Michel Foucault, dans L’Herméneutique du sujet (cours au Collège de France, 1981-1982), ne parle pas du moi psychologique, mais du sujet en tant que produit d’une histoire. Il s’intéresse aux pratiques de soi — comme l’examen de conscience, la confession ou la méditation — par lesquelles les individus se construisent moralement. Dans ses travaux antérieurs, comme Surveiller et punir ou Histoire de la sexualité, Foucault montre comment les institutions (école, prison, médecine) produisent des formes d’assujettissement, c’est-à-dire des manières de rendre les individus obéissants tout en leur donnant l’impression d’être libres.

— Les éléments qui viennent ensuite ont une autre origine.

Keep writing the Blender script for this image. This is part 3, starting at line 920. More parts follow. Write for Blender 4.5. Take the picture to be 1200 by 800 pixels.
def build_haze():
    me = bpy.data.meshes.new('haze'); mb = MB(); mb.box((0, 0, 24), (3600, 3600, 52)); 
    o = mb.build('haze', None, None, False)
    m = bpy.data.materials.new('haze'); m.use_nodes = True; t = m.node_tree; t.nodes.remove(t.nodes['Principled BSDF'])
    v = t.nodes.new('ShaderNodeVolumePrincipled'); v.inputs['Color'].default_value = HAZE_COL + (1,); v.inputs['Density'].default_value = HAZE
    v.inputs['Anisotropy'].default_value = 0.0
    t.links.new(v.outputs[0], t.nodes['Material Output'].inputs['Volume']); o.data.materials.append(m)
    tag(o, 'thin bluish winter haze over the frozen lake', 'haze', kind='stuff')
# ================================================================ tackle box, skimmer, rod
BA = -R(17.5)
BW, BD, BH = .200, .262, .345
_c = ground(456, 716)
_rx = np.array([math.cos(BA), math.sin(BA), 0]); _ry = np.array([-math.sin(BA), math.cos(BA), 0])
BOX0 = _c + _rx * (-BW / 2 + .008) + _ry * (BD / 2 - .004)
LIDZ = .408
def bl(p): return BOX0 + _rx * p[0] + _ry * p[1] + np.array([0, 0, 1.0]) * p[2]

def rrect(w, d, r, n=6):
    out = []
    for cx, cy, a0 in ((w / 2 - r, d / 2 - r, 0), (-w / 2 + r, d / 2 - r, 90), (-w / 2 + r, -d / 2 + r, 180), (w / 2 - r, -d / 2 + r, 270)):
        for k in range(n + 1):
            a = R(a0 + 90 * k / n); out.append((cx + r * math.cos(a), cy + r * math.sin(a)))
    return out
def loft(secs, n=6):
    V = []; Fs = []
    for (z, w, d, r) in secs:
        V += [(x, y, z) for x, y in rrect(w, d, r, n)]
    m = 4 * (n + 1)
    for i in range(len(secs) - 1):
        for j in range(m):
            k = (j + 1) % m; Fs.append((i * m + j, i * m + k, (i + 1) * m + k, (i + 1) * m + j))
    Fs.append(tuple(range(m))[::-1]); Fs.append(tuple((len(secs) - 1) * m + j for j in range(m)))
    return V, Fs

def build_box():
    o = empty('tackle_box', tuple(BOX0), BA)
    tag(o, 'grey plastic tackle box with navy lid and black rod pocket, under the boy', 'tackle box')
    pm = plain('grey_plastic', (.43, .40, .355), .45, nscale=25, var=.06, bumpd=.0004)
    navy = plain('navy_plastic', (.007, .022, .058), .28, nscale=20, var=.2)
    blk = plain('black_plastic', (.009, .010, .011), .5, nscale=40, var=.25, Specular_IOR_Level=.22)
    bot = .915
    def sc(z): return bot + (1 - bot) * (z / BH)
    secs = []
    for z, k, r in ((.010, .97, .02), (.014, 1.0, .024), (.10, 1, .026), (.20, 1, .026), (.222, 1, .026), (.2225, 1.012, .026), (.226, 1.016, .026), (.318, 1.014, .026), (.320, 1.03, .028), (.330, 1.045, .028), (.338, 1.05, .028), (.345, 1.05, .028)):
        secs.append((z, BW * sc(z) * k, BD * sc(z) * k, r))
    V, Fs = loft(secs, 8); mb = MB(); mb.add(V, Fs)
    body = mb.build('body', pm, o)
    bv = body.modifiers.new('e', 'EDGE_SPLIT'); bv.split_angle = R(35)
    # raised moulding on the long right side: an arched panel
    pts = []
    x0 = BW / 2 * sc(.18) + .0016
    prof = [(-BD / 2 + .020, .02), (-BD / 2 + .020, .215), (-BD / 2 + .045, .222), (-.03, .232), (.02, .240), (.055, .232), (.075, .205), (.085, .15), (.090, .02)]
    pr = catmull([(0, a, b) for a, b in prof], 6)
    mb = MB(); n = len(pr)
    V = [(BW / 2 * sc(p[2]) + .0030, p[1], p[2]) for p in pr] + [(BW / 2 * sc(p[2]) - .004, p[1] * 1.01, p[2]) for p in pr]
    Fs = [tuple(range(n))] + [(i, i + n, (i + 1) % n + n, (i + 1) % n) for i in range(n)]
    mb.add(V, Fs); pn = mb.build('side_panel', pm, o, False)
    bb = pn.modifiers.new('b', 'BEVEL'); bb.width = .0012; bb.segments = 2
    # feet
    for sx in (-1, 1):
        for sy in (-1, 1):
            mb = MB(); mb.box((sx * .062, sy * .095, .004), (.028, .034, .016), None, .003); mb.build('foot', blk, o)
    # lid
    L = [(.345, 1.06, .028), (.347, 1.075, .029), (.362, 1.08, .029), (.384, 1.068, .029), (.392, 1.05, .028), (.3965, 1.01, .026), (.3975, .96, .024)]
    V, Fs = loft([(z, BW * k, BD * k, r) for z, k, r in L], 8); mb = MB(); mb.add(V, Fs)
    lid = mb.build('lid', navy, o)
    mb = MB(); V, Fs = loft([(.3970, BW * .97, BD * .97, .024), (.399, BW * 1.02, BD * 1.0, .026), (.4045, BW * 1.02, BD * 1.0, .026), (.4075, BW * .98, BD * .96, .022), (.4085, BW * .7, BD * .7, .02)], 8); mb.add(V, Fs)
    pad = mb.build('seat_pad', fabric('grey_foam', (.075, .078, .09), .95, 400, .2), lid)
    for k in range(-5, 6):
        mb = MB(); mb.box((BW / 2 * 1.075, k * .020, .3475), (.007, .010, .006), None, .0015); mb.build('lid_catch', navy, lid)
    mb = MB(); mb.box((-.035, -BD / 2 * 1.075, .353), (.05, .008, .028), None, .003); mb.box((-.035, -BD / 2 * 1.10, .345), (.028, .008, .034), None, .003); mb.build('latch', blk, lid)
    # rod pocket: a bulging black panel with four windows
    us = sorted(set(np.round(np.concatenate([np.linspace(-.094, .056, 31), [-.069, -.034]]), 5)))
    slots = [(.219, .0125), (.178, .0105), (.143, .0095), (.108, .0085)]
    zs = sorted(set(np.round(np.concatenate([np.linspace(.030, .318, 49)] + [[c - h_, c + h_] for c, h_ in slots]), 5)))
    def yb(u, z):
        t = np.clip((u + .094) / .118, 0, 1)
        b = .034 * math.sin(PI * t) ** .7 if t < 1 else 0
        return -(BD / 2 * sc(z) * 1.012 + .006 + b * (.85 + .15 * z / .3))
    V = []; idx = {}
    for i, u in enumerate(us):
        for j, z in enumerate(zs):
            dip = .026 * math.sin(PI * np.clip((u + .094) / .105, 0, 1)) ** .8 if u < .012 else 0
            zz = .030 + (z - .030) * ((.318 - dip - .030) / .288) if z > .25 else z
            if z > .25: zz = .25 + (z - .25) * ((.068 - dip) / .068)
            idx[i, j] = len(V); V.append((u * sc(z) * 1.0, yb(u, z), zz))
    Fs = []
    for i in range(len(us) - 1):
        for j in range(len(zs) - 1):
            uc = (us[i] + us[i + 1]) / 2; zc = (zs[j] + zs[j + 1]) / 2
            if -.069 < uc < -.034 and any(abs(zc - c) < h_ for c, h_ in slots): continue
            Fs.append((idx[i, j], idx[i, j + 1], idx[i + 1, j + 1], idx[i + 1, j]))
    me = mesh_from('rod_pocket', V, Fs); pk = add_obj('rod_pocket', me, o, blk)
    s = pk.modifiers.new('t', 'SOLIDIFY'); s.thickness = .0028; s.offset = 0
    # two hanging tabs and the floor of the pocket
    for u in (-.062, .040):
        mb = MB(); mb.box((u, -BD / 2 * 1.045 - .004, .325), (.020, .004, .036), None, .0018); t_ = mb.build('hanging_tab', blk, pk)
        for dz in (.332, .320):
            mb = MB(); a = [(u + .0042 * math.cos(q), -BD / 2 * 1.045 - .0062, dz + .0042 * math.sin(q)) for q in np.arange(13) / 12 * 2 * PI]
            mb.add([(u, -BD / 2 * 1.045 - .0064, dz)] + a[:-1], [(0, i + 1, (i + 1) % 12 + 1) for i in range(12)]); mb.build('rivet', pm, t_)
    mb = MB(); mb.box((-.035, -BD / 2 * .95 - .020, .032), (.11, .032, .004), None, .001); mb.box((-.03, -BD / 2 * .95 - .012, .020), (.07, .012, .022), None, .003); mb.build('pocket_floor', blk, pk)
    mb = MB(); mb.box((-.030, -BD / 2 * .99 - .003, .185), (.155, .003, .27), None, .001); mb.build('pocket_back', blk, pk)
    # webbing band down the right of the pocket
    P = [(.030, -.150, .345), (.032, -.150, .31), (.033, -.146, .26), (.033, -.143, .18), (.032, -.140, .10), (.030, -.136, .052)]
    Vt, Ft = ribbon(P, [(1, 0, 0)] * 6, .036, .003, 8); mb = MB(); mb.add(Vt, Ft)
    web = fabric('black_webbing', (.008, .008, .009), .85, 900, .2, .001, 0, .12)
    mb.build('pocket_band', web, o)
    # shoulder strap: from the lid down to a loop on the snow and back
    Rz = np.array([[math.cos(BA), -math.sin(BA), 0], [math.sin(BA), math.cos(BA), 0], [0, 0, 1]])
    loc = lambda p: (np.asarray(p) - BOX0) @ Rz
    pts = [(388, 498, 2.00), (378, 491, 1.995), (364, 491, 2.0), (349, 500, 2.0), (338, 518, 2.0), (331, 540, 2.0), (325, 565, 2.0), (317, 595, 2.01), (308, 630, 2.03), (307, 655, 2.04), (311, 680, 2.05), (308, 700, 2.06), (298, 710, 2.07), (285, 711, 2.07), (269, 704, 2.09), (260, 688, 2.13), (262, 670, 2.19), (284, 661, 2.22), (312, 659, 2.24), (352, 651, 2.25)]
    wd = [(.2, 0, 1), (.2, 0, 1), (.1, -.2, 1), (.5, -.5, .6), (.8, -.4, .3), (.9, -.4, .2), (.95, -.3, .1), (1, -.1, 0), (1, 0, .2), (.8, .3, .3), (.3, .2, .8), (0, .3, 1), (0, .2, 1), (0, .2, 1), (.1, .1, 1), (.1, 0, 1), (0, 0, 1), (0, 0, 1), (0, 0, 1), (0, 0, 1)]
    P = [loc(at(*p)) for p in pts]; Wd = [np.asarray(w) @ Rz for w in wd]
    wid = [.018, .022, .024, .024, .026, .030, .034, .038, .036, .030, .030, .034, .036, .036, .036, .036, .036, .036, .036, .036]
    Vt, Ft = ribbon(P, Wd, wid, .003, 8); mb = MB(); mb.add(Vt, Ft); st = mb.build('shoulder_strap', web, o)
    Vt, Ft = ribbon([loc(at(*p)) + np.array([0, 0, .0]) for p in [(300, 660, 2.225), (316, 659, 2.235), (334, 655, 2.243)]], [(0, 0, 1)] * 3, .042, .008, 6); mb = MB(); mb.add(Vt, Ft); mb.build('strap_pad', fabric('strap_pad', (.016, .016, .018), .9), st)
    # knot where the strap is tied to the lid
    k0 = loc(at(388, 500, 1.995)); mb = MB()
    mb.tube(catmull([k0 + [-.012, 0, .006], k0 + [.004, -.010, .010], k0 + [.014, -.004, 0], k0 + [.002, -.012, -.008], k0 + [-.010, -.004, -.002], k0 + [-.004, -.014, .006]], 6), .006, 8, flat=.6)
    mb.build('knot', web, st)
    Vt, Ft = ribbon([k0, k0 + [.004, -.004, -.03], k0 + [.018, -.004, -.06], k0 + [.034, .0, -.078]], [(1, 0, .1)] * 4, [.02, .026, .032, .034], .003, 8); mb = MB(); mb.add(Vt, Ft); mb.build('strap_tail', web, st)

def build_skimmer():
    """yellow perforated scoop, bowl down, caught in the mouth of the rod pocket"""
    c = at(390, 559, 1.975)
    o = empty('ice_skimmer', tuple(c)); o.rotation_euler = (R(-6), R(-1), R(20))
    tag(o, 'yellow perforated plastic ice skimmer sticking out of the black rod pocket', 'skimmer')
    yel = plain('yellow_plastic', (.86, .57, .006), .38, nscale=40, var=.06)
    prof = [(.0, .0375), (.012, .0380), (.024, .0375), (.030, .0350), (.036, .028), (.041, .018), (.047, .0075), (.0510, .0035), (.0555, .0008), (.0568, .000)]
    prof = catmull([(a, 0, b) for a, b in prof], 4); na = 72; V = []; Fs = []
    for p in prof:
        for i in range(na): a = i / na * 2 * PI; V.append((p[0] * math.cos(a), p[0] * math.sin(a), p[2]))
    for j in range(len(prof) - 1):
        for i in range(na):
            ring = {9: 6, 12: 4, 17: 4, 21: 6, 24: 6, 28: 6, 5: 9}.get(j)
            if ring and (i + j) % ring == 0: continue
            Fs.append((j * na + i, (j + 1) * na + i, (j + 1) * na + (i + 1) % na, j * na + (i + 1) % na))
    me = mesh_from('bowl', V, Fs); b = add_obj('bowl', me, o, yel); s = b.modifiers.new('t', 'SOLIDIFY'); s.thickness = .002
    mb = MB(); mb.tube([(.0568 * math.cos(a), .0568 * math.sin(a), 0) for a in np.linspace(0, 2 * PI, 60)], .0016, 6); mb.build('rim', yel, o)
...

Le langage joue ici un rôle ambivalent : il permet à chacun de se dire, mais aussi d’entrer dans des normes.

À retenir

Le langage ne reflète pas seulement le moi : il le structure, l’oriente, parfois même le détermine. Il est au cœur du processus d’individuation et d’adaptation sociale.

Conclusion

Le moi, loin d’être une essence stable et transparente, apparaît comme un processus complexe. Son unité est incertaine, son identité se construit dans le temps, et son expression dépend du langage, des récits et du regard d’autrui. De Descartes à Foucault, en passant par Nietzsche, Lacan ou Ricoeur, la philosophie moderne et contemporaine nous invite à penser le moi non comme un point fixe, mais comme une histoire vivante, une fiction structurante, une relation à soi et aux autres en perpétuelle évolution. Cette réflexion nous aide à mieux comprendre notre propre expérience, à prendre conscience des limites de notre liberté et à interroger les récits que nous faisons de nous-mêmes.